Ранняя весна. Степь мокрая от недавно растаявшего снега, но на едва заметных взгорочках уже подсохла прошлогодняя трава, да и по степи много засохших былок высокотравья. Всё это собирается в кучу, поджигается, сначала дымит густыми молочно-белыми клубами, а потом сразу вспыхивает ярким и жарким пламенем, только успевай подбрасывать. Мы, деревенские ребятишки, сторожим стадо овец и коров, на первом после зимы выгоне. Стадо разбрелось по степи, ухватывает сухую траву. Может быть, и не такую уж вкусную, но сено дома почти закончилось, поэтому на безрыбье и это хорошо. Ягнята и козлята носятся по незнакомой местности, на воле, и, как нам кажется, – нарочно по лужицам. Впрочем, и мы сами не отказались бы от такой беготни, но у нас свои заботы – костёр и то, что в костре. А в костре, в жаркой золе, печётся картошка, а если повезёт – и яйца. Только яйца помещаются не в самый жар, как картошка, а рядом с этим жаром, сбоку у костра. Но оно всё равно получается не варёным, а печёным, с таким характерным запахом и вкусом. С собой хлеб, соль, конечно. Кто-то принесёт и луковицу, головку чеснока. Картошка горячая, с толстой обгоревшей коркой, под которой, если разломить, прячется вкуснятина, с запахом костра и неповторимым запахом именно печёной картошки весеннего замеса.

Потом, летом, тоже горят костры. В Шубинском саду, на прудах (Печниковском, Вилковом, Панюхином, Светловском или Скворцовом, Хорьковом) или ещё где, далеко от дома. Здесь костёр уже из сухих веток ветлы либо ещё какого-нибудь растения, кустарника или дерева. Не такой, как первый весенний, да и картошка не такая интересная, хотя вкус её вряд ли стал каким-то другим. А чаще летние и осенние костры были и без картошки. Летние-то редко бывали с картошкой, а вот осенние чаще заправлялись картошкой, во время сентябрьской её уборки на колхозных или совхозных полях. Но у осенней картошки, испечённой в костре, вкус совсем другой, чем у весенней. Это и понятно, поскольку картошка разная. Одна – только что выкопанная, другая – пролежавшая зиму в погребе. Впрочем, вкус ей придаёт не только её состояние, но и время действий: весна или осень…
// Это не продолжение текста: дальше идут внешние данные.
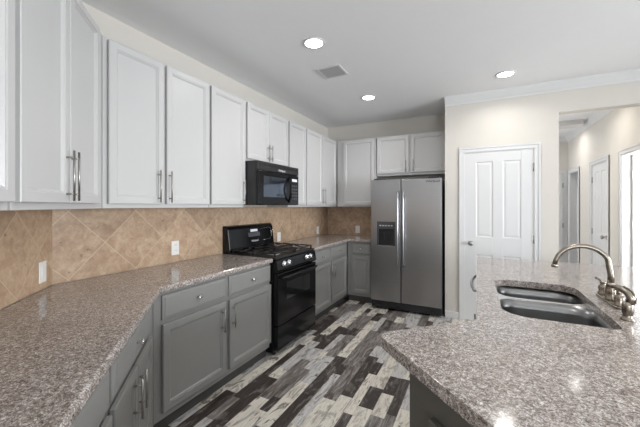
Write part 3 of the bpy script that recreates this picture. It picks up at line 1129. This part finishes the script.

Совсем другой ночной костёр на «пятачке», где устраивались танцы молодёжью деревни. Чаще – перед домом Хорьковых. Добытчики горючего материала – мы, малышня. И ночной костёр взвивается ввысь снопами искр и длинными, острыми языками пламени. Они покачиваются из стороны в сторону, освещают всполохами лица зрителей и танцующих. А потом иссякают, и остаются на земле бегающие по углям огоньки. Вдруг пробьётся из кучи жара запоздавший язычок пламени, и снова жар переливается огоньками самоцветов…

Есть ещё костёр. Он называется, почему-то, пионерским. Устраивался он один раз в году на каком-нибудь слёте юных пионеров. Почему юных? Трудно представить себе не юного пионера, взрослого, например. Но всё равно, хоть и не понятно, почему – юных? Такие костры делали далеко от жилых домов и других построек. Опасно, потому что такие костры были невообразимо мощными по силе. Просто вулкан какой-то под бодрые пионерские песни…

Бывали и страшные костры. Вот один из них. Устроили его девчонка лет пяти, Любка, дочка Петровой Елизаветы, и её сверстник, соседский мальчишка, Валерка Кудинов. Средь бела дня разложили костёр у Петровых под сараем, стены которого были сплетены из хвороста и облеплены глиной. Но глина не спасла, потому что по стене, по торчащим из глины соломкам, огонь быстро перебрался под соломенную крышу. Сарай сгорел, но дом смогли отстоять. А вместе с сараем сгорели куры и поросёнок. Я это ещё почему помню, поскольку был там уже к разборке дела и видел тётку Лизу с обезумевшими глазами и с обгоревшим поросёнком в руках. Хорошо, что корова и овцы паслись в это время в общем стаде…

А как не вспомнить сладкий костёр, на котором мама варила вишнёвое, смородиновое, крыжовниковое или малиновое варенье! Сначала, конечно, сам костёр и приготовления к нему и будущему варенью. На костёр ставился таганок, а на таганок – чугун с ягодами и сахарным песком. Надо, чтобы огонь был ровным, не горел слишком жарко. Скоро варево начинало побулькивать, потом – кипеть, а уж потом появляется долгожданная лёгкая пенка. Её снимают и нам с братом – на первое угощение, иногда даже с ягодкой. Готовность варенья проверялась по капелькам сиропа, а вишнёвое – ещё и по вкусу ядрышка косточки…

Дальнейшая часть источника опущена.